Denaby Main War Memorial Park (picture)

March 1932

Mexborough & Swinton Times – Friday 25 March 1932

The Denaby Main War Memorial Park is now completed, 13 ½ years after the conclusion of the war, and it has been worth waiting for. The park has been opened without ceremony and the inhabitants are now in the enjoyment of it, an enjoyment which will increase as the season advances, and the flowerbeds and shrubberies spring to life and beauty.

The park has been formed from a site 2 ¼ acres in extent fronting the main road through Denaby opposite Low Fields. The land was given by Captain F.J.O. Montagu and was vested in trustees who however were unable to raise funds and therefore asked the Urban District Council to take the Land over and to make a wayside park similar to the Coronation Park at Conisborough.

The Council accepted the responsibility and their surveyor Mr H Thurlwall, got out a scheme which included the provision of an ornamental gateway in which could be incorporated tablets bearing the names of the Denaby men who fell in the war. The estimated cost of the original scheme was £5,000, of which £2100 was represented by the cost of fencing, memorial gates, and lavatories, and the remainder by the shrubbing, planting, seating and laying out of the park.

This scheme was, however, rejected by the Unemployment Grants Committee as too costly, and eventually a modified scheme, costing £2,000 was approved for grant, though this involved, unfortunately, cutting out the entrance gates and substituting night fencing for a substantial boundary wall. The unemployment Grants Committee ordered the work to be commenced by June 1, 1931, and completed in 10 months. This has been done. The unemployment Grants committee bears 50% of the cost of repayment of principal and interest, or an annual charge of £114, compared with a local annual charge of £80.

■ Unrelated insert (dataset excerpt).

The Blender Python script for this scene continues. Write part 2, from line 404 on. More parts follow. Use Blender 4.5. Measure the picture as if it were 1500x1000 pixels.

The park has been laid out in a formal design, with paths 12 feet wide, cutting the turf into four square plots and a triangular plot. The paths are of asphalt, founded on concrete, with concrete curbing. The boundaries are planted with shrubs, to depths varying from 18 to 25 feet. All the shrubs are flowering varieties and include almonds, thorns, brooms, cherries, laburnums, hollies, burberries, golden privets, golden elders, “Japanese snowballs,” dwarf rhododendrons, and there is a fair sprinkling of evergreens.

Inside the shrubbery, on three sides of the part, is an herbaceous border 8 feet wide, contained 900 plants selected to give a show of blooms in rotation from late spring to autumn. The turf plots are laid out with narrow herbaceous borders of small plants and interspersed are oval flowerbeds for spring and summer planting in a colour scheme. Also planted in these beds are 160 standard roses.

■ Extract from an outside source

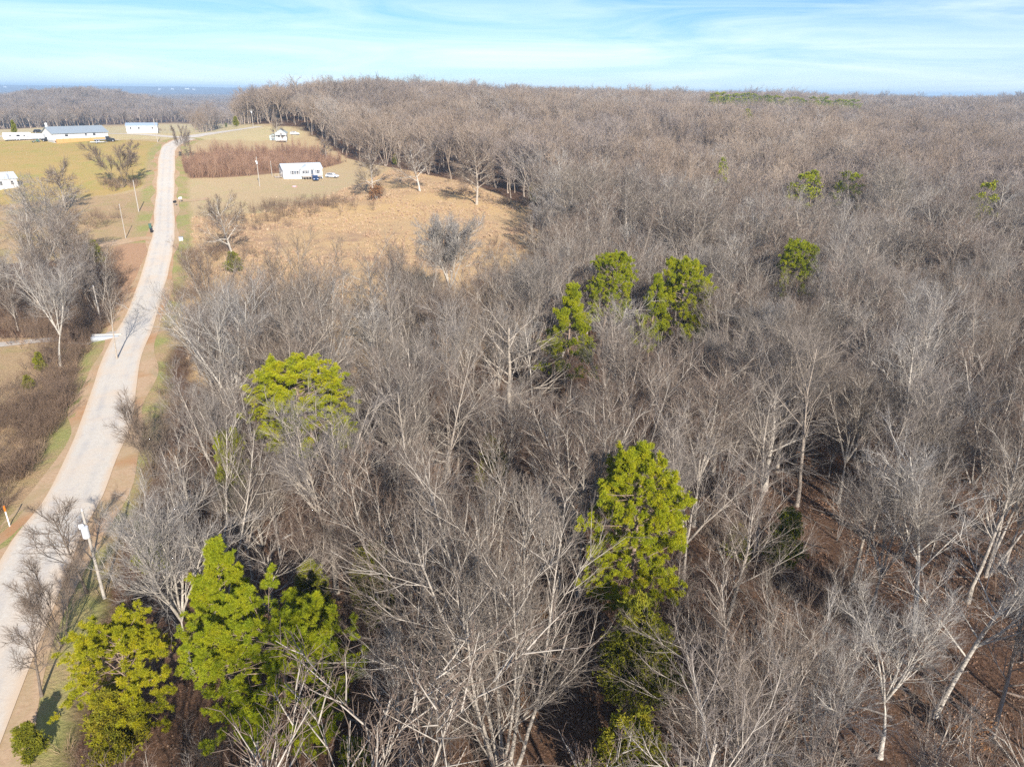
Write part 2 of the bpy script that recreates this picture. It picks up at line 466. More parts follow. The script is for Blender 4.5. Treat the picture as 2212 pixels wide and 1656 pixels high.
def b_ground(nt, b):
    pos = geoco(nt)
    def zones(nm):
        a = node(nt, "ShaderNodeAttribute", attribute_name=nm)
        s = node(nt, "ShaderNodeSeparateColor")
        nt.links.new(a.outputs['Color'], s.inputs[0])
        return s.outputs[0], s.outputs[1], s.outputs[2], a.outputs['Alpha']
    op, orange, lawn, hill = zones("zone_a")
    yellow, tan, bare, verge_ = zones("zone_b")
    thick = zones("zone_c")[0]
    edge = noise(nt, .22, 5, .7, pos)
    fine = noise(nt, 2.3, 6, .75, pos)
    mid = noise(nt, .12, 5, .65, pos, .6)
    big = noise(nt, .028, 4, .6, pos, .4)
    def soft(z, w=.55):
        return mrange(nt, math_n(nt, 'ADD', z, math_n(nt, 'MULTIPLY', math_n(nt, 'SUBTRACT', edge, .5), w)), .35, .65)
    litter = ramp(nt, fine, [(.3, (.035, .02, .013)), (.47, (.085, .046, .028)), (.6, (.135, .075, .046)), (.75, (.22, .135, .09))])
    litter = mix(nt, mrange(nt, mid, .4, .7, 0, .6), litter, (.13, .08, .05))
    spk = noise(nt, 9.0, 3, .8, pos)
    litter = mix(nt, mrange(nt, spk, .56, .66, 0, .75), litter, (.30, .185, .115))
    litter = mix(nt, mrange(nt, noise(nt, 14.0, 2, .7, pos), .62, .68, 0, .6), litter, (.38, .30, .23))
    straw = ramp(nt, fine, [(.3, (.40, .285, .145)), (.7, (.52, .395, .225))])
    org = ramp(nt, fine, [(.3, (.39, .25, .14)), (.5, (.50, .34, .18)), (.72, (.60, .445, .25))])
    org = mix(nt, mrange(nt, mid, .47, .72, 0, .8), org, (.31, .19, .135))
    org = mix(nt, mrange(nt, big, .45, .62, 0, .65), org, (.60, .40, .18))
    lw = ramp(nt, fine, [(.3, (.42, .30, .165)), (.7, (.53, .405, .235))])
    lw = mix(nt, mrange(nt, mid, .5, .75, 0, .7), lw, (.39, .36, .16))
    hl = ramp(nt, fine, [(.3, (.47, .37, .19)), (.7, (.57, .46, .26))])
    hl = mix(nt, mrange(nt, mid, .5, .7, 0, .6), hl, (.40, .37, .16))
    yel = ramp(nt, fine, [(.3, (.36, .245, .085)), (.7, (.50, .36, .15))])
    yel = mix(nt, mrange(nt, mid, .45, .68, 0, .75), yel, (.32, .30, .085))
    tn = ramp(nt, fine, [(.3, (.36, .24, .13)), (.7, (.47, .335, .19))])
    tn = mix(nt, mrange(nt, mid, .48, .7, 0, .7), tn, (.30, .27, .10))
    br = ramp(nt, fine, [(.3, (.37, .21, .12)), (.7, (.47, .30, .18))])
    gr = ramp(nt, fine, [(.3, (.25, .25, .08)), (.7, (.37, .345, .13))])
    gr = mix(nt, mrange(nt, mid, .42, .62), gr, (.43, .29, .165))
    c = mix(nt, soft(op), litter, straw)
    for z, q in ((tan, tn), (yellow, yel), (orange, org), (lawn, lw), (hill, hl)):
        c = mix(nt, soft(z), c, q)
    c = mix(nt, soft(thick), c, (.24, .14, .085))
    c = mix(nt, soft(verge_, .45), c, gr)
    c = mix(nt, soft(bare), c, br)
    nt.links.new(c, b.inputs['Base Color'])
    bump(nt, b, fine, .8, .25)
G_MAT = mat("leaf_litter_and_grass_ground", b_ground, rough=1.0, spec=.05)
g = link("ground", gme, G_MAT)
tag(g, "rolling winter ground of leaf litter and dry grass", None, None, 'structure')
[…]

In the centre of each plot is a large bed, about 25’ x 20’, contain altogether 1250 roses in a colour scheme. In addition about 500 roses are to be taken from Coronation Park, Conisborough and transplanted at Denaby. The inside of each plot has been carefully formed up and graded and turfed with sea washed turf of the kind used for bowling greens and tennis courts. On the west side there is a rockery about 140 feet long and 5 feet wide which contains 136 dwarf evergreens and 250 rock plants.

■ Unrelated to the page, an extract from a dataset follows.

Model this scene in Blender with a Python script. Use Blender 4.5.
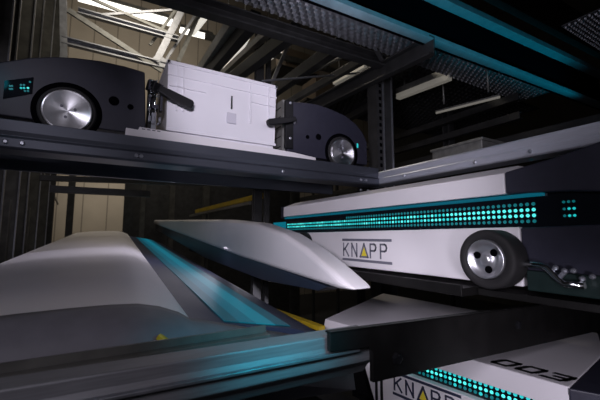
import bpy, bmesh, math, random
from mathutils import Vector, Matrix
random.seed(7)
H = 1.70                      # eye height above the floor; all z below are relative to the eye and lifted by H
C = bpy.context.scene.collection
for o in list(bpy.data.objects): bpy.data.objects.remove(o)
PI = math.pi

# ------------------------------------------------------------------ camera
FPX = 345.0
vY = Vector((-200, 36, FPX)).normalized()
vX = Vector((600, 38, FPX)); vX = (vX - vY * vX.dot(vY)).normalized()
vZ = vX.cross(vY)
if vZ.y > 0: vZ = -vZ
cam = bpy.data.cameras.new('camera'); cam.sensor_width = 36; cam.lens = FPX / 600 * 36
cam.clip_start = .02
co = bpy.data.objects.new('camera', cam); C.objects.link(co)
R3 = Matrix((vX, vY, vZ))                     # camera axes (x right, y down, z forward) -> world
right, down, fwd = R3.col[0], R3.col[1], R3.col[2]
co.matrix_world = Matrix(((right.x, -down.x, -fwd.x, 0), (right.y, -down.y, -fwd.y, 0), (right.z, -down.z, -fwd.z, H), (0, 0, 0, 1)))
bpy.context.scene.camera = co
cam.dof.use_dof = True; cam.dof.focus_distance = 1.35; cam.dof.aperture_fstop = 5.6

# ------------------------------------------------------------------ world, lights, exposure
w = bpy.data.worlds.new('hall_ambient'); bpy.context.scene.world = w; w.use_nodes = True
bg = w.node_tree.nodes['Background']; bg.inputs[0].default_value = (.55, .6, .75, 1); bg.inputs[1].default_value = .012
vs = bpy.context.scene.view_settings
vs.view_transform = 'Standard'; vs.look = 'None'; vs.exposure = 0.0; vs.gamma = 1.0

def light(name, kind, loc, energy, color, size=.5, target=None, spot=60, blend=.6, size_y=None):
    l = bpy.data.lights.new(name, kind); l.energy = energy; l.color = color
    if kind == 'AREA':
        l.size = size
        if size_y: l.shape = 'RECTANGLE'; l.size_y = size_y
    else: l.shadow_soft_size = size
    if kind == 'SPOT': l.spot_size = math.radians(spot); l.spot_blend = blend
    o = bpy.data.objects.new(name, l); C.objects.link(o)
    o.location = (loc[0], loc[1], loc[2] + H)
    if target:
        d = Vector(target) - Vector(loc)
        o.rotation_euler = d.to_track_quat('-Z', 'Y').to_euler()
    return o
LILAC = (.92, .87, 1.0); TEAL = (.0, .62, .85); WARM = (1, .9, .74)
light('key_strobe', 'AREA', (-.5, -.3, .5), 5, LILAC, .4, (1.0, 1.2, .1))
light('tote_fill', 'SPOT', (-.1, .25, .60), 72, LILAC, .10, (.66, 1.75, .69), 40, 1.0)  # added spot that whitens the tote
light('right_fill', 'SPOT', (-.15, .25, .16), 48, LILAC, .10, (1.08, 1.24, .04), 60, .9)  # added spot that brightens the white side of the right shuttle
light('aisle_fill', 'AREA', (.50, 2.45, .22), 8, (.88, .84, 1.0), .08, (.12, 2.45, -.15), size_y=3.4)  # unseen long fill added over the aisle to even out the lid
light('middle_fill', 'SPOT', (.05, .6, .15), 10, LILAC, .06, (.79, 2.0, .05), 50, 1.0)  # added spot lifting the pale middle shuttle
light('lid_fill', 'SPOT', (.62, .80, -.02), 3.5, LILAC, .05, (1.35, 1.45, -.38), 70, 1.0)  # small spot added to lift the far part of the numbered lid
light('wheel_fill', 'SPOT', (-1.0, .45, 1.25), 22, LILAC, .04, (-.15, 1.71, .53), 20, .9)  # off-axis spot added for the highlight wedges on the left disc
light('beam_fill', 'AREA', (1.6, 2.9, 2.5), 14, WARM, .6, (1.3, 2.3, .9))  # extra fill added above to raise the dark beams behind the tote
light('lower_fill', 'SPOT', (.45, -.05, -.22), 19, LILAC, .06, (1.10, .62, -.42), 60, .8)  # low spot added to reach the numbered shuttle below the beam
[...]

For the spring planting, the oval beds in the borders of the large plots have been planted with 16,000 tulips in 11 separate colours and a number of mixed colours. Among the herbaceous borders 4,000 daffodil bulbs have been set and in a few weeks they should be a glorious sight.

It is intended at the proper time to plant the border adjoining the main road with 120 tall dahlias and 150 dwarf dahlias. For summer planting it is intended to lay out the beds in a triangular plot and two of the square plots with dwarf dahlias in the colour scheme. This will require about 1200 dwarf dahlias in 11 varieties. The other two square plots are to be planted with 10,000 antirrhinums which the council are propagating from seed.

There are 50 seats provided, giving comfortable accommodation for 400 persons. The park is lighted at night by eight electric lamps, symmetrically arranged in the centre to distribute sufficient light for the whole area. The idea of centralising the lighting was to cut down the capital cost of this portion of the scheme. The lamps are automatically lighted at sunset by switch operated by an astronomical clock. Provision has also be in the park for a nursery complete with greenhouses and frames for seed beds.

Experience at full-back Coronation Park, Conisborough, that by leaving the park open and accessible at all times the residents who frequently take a keen interest in its preservation and form a sort of voluntary guard to prevent any wanton damage. The Conisborough Urban Council hope that in time this will apply at Denaby. The park has been provided for the pleasure of residents and it is for them to assist the Council in its preservation.